Task instructions: In the data below, find every line that has the string "scene", and copy it.

Given material:
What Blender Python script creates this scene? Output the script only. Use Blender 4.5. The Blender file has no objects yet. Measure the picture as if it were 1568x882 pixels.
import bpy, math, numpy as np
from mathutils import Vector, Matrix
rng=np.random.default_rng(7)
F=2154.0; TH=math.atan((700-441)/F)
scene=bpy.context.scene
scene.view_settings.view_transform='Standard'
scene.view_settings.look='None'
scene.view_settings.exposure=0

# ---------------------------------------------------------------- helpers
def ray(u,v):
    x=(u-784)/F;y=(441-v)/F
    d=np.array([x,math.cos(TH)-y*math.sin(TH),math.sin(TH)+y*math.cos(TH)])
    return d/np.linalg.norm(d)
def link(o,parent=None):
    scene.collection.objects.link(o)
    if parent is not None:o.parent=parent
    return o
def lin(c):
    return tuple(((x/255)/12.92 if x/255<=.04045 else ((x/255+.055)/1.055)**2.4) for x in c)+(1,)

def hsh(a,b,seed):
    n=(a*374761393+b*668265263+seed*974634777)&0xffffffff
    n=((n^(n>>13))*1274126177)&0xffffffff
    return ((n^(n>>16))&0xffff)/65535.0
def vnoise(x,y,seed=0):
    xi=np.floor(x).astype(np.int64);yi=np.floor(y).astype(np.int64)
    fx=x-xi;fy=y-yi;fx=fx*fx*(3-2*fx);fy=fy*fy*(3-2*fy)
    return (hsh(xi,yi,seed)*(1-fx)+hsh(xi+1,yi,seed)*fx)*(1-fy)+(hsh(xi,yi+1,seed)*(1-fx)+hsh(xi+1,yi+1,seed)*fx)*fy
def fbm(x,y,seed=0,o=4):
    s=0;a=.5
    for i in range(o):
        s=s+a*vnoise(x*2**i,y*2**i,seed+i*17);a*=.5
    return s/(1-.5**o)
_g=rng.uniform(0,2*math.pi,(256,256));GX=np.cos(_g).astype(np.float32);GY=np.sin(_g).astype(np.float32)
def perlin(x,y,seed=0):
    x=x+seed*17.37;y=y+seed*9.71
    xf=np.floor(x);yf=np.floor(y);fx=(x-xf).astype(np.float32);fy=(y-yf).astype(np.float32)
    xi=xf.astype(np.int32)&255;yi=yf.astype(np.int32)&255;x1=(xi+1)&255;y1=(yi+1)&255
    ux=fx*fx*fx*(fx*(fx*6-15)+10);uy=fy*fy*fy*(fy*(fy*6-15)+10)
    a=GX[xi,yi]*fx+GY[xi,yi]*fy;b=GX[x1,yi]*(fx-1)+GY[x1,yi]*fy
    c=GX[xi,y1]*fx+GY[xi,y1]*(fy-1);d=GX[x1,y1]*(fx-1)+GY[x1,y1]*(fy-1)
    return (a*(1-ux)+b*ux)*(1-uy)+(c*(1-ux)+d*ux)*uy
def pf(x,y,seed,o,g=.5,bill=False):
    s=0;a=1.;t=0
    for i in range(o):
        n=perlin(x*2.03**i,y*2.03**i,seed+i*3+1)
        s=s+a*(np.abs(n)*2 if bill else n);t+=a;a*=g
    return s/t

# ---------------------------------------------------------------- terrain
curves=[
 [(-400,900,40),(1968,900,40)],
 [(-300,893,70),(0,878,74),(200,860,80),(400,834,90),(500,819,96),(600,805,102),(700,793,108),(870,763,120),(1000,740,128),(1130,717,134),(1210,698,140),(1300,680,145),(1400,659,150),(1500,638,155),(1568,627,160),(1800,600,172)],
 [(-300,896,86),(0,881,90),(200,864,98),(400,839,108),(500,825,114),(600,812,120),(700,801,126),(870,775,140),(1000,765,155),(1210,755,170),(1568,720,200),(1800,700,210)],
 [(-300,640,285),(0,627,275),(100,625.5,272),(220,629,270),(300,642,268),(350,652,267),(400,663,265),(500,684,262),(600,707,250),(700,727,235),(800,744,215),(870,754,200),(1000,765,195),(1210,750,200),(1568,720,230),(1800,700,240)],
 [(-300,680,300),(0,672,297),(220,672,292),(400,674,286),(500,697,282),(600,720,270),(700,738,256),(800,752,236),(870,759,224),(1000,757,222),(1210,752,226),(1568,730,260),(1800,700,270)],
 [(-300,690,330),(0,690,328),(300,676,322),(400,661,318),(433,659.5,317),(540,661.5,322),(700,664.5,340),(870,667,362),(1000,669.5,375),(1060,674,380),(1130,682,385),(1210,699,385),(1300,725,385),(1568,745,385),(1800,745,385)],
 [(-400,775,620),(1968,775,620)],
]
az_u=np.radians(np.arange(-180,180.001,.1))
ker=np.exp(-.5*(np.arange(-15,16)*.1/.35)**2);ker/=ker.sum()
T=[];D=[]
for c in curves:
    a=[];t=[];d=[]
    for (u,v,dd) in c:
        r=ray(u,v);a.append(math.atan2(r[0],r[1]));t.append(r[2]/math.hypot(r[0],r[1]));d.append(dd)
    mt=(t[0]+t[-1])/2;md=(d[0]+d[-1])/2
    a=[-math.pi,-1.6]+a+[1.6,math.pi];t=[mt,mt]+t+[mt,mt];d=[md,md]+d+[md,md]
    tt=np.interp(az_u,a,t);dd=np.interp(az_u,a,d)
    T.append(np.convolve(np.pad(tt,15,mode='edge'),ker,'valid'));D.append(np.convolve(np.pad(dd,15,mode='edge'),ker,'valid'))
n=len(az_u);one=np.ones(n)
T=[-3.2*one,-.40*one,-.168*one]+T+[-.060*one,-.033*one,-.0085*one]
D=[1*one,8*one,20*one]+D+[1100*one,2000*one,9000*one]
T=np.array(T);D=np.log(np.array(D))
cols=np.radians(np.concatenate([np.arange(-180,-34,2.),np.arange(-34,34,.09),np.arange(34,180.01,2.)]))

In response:
What Blender Python script creates this scene? Output the script only. Use Blender 4.5. The Blender file has no objects yet. Measure the picture as if it were 1568x882 pixels.
scene=bpy.context.scene
scene.view_settings.view_transform='Standard'
scene.view_settings.look='None'
scene.view_settings.exposure=0
    scene.collection.objects.link(o)